### Exercise data
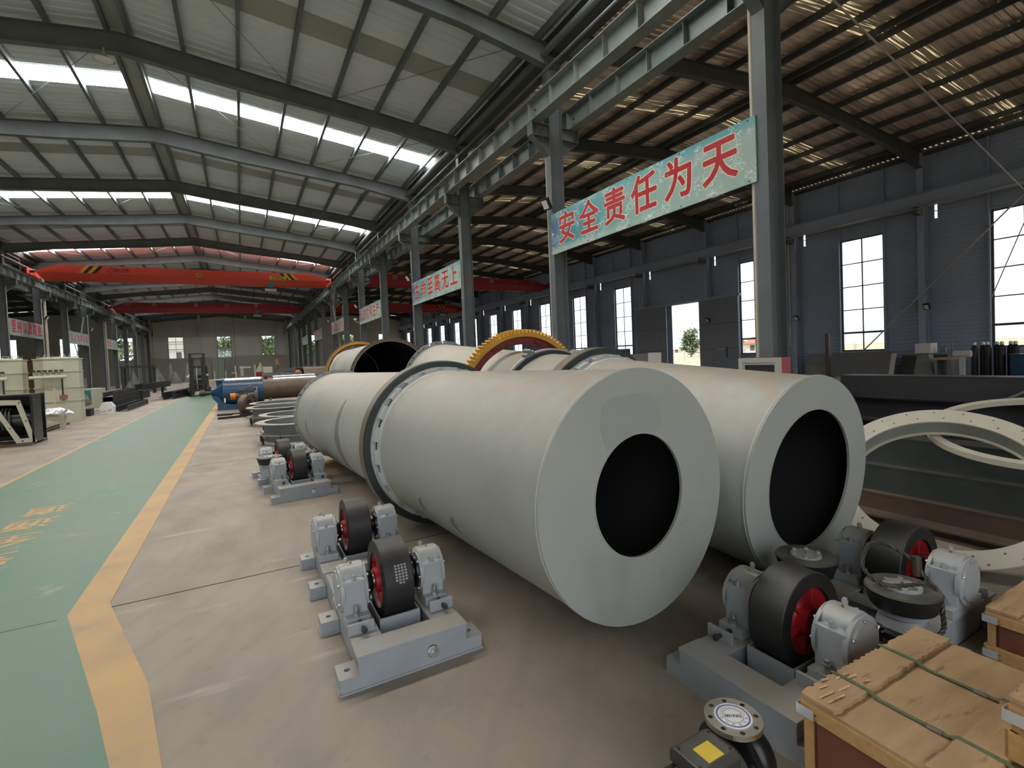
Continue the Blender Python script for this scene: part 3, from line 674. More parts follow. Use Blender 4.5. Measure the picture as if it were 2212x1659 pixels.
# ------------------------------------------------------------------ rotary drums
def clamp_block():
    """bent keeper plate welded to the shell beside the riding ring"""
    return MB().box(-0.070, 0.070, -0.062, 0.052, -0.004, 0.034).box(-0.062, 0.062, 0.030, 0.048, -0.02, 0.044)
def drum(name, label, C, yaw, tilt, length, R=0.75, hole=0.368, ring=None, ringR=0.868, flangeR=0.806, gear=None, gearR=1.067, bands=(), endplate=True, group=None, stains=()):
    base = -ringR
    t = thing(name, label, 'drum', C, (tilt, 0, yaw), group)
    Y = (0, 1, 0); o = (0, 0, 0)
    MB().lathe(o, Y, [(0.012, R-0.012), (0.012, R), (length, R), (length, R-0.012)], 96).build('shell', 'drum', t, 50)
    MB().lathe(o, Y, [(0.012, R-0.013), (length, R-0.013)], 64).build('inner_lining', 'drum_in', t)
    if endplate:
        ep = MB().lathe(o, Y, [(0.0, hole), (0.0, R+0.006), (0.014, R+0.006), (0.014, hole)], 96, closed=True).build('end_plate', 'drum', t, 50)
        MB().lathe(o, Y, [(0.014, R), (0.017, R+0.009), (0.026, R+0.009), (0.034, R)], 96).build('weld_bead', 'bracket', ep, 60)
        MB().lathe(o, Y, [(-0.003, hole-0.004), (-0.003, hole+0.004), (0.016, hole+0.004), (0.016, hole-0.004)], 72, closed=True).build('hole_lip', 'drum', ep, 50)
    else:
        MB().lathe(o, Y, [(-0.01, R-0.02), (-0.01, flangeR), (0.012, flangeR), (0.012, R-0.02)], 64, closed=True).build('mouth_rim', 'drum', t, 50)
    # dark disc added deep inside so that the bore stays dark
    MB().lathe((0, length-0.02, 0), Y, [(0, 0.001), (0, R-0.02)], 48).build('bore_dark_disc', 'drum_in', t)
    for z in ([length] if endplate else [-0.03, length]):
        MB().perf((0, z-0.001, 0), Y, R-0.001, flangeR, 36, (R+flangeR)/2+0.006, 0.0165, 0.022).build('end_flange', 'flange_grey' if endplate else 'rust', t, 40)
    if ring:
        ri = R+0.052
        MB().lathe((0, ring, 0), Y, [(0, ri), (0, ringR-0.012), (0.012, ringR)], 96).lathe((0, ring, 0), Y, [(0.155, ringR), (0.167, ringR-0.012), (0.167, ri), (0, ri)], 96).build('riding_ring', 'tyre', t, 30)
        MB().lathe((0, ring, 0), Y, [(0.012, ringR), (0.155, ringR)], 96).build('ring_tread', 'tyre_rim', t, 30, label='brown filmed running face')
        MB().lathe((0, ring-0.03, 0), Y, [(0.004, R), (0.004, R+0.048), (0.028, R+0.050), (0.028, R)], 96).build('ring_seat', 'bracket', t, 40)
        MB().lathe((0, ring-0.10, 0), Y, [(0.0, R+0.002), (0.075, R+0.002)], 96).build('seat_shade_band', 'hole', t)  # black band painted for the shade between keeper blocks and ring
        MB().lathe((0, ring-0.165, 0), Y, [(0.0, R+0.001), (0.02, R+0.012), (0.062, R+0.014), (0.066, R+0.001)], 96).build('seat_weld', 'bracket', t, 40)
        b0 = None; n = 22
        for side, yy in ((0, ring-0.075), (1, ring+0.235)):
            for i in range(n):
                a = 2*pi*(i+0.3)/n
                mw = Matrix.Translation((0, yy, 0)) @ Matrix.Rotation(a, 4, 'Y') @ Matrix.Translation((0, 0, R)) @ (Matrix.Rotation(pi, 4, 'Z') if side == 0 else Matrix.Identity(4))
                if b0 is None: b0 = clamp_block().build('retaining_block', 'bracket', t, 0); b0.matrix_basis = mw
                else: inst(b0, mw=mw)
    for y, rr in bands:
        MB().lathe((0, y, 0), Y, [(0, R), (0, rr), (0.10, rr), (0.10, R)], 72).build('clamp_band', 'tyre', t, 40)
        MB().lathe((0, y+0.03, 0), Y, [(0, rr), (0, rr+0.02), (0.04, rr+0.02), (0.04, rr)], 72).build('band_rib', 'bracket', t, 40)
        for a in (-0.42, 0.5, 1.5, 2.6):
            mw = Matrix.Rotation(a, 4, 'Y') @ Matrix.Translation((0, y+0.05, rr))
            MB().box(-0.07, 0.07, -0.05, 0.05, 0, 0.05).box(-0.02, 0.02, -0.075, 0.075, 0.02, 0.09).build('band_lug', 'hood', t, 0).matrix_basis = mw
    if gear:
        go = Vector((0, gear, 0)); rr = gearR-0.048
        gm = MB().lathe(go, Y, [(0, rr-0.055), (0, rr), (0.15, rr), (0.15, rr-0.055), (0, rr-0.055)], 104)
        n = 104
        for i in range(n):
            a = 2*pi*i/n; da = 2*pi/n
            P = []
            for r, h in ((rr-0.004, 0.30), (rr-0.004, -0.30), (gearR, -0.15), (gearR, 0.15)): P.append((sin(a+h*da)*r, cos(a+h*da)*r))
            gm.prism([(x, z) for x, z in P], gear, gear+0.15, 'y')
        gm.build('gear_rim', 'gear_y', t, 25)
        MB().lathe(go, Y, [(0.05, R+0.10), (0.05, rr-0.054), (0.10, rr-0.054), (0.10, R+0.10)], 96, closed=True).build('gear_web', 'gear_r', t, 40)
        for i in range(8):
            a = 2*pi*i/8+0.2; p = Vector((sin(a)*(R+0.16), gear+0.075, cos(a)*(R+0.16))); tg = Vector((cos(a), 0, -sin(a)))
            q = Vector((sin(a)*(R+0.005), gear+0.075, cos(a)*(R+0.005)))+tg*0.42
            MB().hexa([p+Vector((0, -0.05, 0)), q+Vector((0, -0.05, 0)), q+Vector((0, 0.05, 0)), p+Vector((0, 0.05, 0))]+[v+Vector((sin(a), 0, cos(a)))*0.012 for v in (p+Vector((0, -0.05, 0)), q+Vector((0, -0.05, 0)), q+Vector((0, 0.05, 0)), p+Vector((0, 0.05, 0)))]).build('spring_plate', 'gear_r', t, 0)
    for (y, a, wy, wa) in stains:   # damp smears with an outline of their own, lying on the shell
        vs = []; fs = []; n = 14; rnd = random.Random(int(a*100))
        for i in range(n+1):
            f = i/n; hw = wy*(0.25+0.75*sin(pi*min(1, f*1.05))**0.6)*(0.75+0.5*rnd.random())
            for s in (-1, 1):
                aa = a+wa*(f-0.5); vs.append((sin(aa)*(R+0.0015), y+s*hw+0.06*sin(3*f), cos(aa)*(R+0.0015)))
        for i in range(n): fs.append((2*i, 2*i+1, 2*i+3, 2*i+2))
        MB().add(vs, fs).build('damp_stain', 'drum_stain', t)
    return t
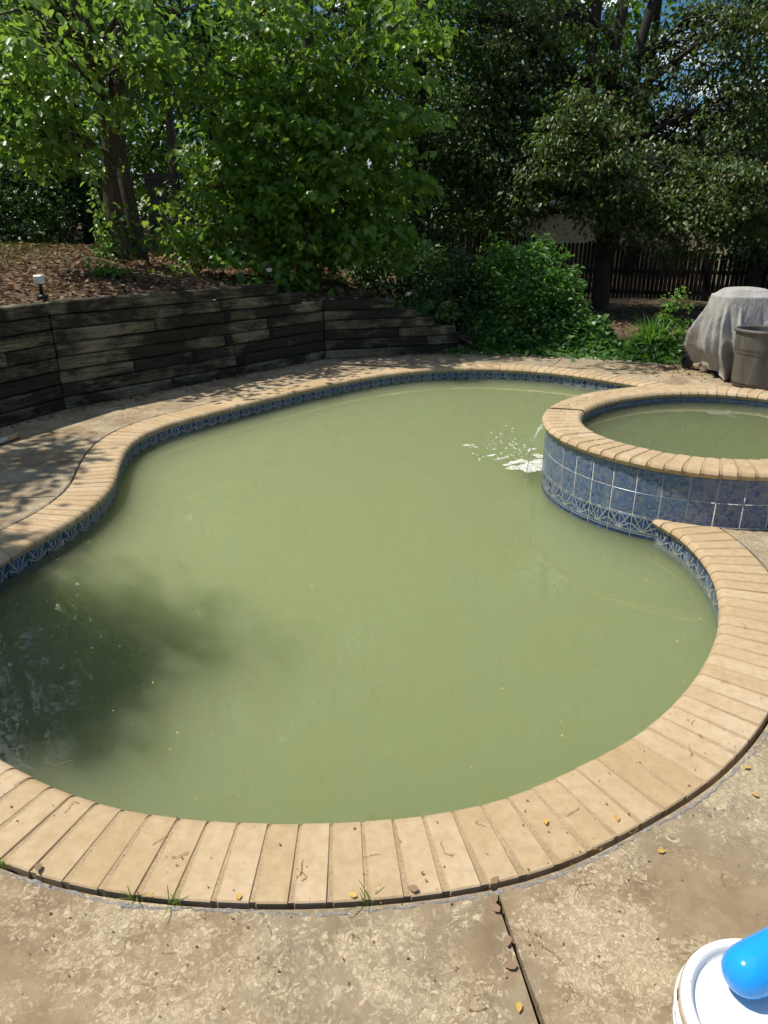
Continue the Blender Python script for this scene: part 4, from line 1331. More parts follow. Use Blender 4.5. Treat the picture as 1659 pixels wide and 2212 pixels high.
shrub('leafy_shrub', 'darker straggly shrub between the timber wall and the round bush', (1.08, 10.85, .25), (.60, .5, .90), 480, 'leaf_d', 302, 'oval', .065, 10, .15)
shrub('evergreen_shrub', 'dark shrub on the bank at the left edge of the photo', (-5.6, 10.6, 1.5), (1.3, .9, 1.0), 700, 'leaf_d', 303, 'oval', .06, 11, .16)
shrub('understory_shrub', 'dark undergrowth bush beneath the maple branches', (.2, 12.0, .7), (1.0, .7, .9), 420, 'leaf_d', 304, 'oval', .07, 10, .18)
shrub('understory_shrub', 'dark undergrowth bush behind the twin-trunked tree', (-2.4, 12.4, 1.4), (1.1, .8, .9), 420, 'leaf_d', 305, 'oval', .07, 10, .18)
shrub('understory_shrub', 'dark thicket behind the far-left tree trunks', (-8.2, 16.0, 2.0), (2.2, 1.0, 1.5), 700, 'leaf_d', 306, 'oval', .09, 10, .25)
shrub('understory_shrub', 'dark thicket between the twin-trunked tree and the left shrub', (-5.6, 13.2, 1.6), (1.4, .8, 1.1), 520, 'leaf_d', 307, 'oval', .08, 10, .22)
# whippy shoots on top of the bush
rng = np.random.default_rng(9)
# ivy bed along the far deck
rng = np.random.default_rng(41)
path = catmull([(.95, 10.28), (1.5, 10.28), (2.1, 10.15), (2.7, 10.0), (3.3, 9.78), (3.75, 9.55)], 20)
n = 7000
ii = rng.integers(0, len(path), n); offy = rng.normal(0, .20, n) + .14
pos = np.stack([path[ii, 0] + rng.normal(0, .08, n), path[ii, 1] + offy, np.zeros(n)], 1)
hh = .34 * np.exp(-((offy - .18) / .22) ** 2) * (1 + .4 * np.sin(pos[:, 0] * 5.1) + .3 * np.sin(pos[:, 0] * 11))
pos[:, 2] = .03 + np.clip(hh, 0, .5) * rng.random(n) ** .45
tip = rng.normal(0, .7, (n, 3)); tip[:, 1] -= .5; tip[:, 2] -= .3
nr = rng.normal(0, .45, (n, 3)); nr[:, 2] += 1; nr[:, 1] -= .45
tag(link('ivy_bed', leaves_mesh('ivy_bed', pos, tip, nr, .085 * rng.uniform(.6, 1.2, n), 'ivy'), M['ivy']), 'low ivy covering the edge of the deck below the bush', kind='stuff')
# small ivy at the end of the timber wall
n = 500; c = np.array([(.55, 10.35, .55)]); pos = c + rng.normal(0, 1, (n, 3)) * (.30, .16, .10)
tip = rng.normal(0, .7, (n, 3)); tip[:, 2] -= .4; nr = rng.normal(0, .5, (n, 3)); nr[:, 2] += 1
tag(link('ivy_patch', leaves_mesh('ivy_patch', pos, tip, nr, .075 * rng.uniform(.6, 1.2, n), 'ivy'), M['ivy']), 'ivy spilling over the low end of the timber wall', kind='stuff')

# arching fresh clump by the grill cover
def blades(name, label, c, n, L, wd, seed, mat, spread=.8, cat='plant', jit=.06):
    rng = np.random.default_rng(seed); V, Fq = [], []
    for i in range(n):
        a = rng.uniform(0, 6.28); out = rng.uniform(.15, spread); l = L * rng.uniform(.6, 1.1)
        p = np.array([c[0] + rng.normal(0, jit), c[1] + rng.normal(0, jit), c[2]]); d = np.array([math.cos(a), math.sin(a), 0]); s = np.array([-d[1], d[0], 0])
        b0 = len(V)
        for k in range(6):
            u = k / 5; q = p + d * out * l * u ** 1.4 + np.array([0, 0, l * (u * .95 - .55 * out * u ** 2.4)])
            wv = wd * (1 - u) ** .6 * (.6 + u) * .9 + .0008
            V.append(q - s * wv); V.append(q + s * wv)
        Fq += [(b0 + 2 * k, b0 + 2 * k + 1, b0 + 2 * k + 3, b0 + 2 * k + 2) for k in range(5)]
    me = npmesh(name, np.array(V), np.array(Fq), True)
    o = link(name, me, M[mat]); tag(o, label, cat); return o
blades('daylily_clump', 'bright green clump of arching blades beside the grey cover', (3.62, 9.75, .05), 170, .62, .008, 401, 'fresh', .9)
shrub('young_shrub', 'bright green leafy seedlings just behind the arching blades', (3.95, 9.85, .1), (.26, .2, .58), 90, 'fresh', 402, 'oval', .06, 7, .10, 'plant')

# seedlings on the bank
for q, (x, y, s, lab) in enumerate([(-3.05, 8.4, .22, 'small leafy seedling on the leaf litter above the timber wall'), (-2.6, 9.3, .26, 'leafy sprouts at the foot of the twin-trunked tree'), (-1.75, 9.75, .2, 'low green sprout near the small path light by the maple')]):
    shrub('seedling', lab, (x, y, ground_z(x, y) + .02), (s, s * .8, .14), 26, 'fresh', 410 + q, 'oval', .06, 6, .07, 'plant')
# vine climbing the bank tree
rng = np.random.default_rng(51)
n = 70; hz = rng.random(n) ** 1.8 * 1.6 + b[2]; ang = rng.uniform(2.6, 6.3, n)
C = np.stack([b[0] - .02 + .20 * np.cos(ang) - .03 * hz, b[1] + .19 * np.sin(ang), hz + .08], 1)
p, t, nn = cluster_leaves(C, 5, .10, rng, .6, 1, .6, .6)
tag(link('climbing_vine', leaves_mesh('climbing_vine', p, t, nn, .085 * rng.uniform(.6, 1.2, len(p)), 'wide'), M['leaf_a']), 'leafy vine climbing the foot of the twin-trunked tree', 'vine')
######
§ **Given request**:
Report how many lines in the data contain the word "from", with no words besides the number.

§ **Exercise answer**:
2